Columnist For GQ Is, Not Surprisingly, A Total Prick
I don't usually read GQ, mostly because I don't care who the Coolest Sports Heroes Of All Time are, and I already know that looking good while bundling up is hard (like, really, really hard). But today I came across this item on Gawker about GQ food critic Alan Richman's recent culinary trip to New Orleans, which seems like it was written only to piss New Orleanians, journalists, or simply people with emotions or senses of decency, off.

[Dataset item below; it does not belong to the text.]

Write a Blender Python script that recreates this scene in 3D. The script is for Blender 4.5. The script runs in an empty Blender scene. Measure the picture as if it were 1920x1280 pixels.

You can (and should, especially if you want to get really angry) read the whole article here, but here are a few choice highlights:
New Orleans was always a three-day stubble of a city, and now, courtesy of Katrina, it's more like ?ve. The situation is worse, of course, in the devastated areas, where the floodwaters and the winds did their work. I know we are supposed to salvage what's left of the city, but what exactly is it that we're trying to cherish and preserve? I hope it's not the French Quarter, which has evolved into a illogical mix of characterless housing, elegant antiques stores, and scuzzy bars, a destination for tourists seeking the worst possible experience.
Which is interesting, because earlier in the piece, Richman said that he thoroughly enjoys the beignets at Cafe du Monde, which, besides being in the French Quarter is easily the most touristy place in New Orleans.
Supposedly, Creoles can be found in and around New Orleans. I have never met one and suspect they are a faerie folk, like leprechauns, rather than an indigenous race. The myth is that once, long ago, Creoles existed.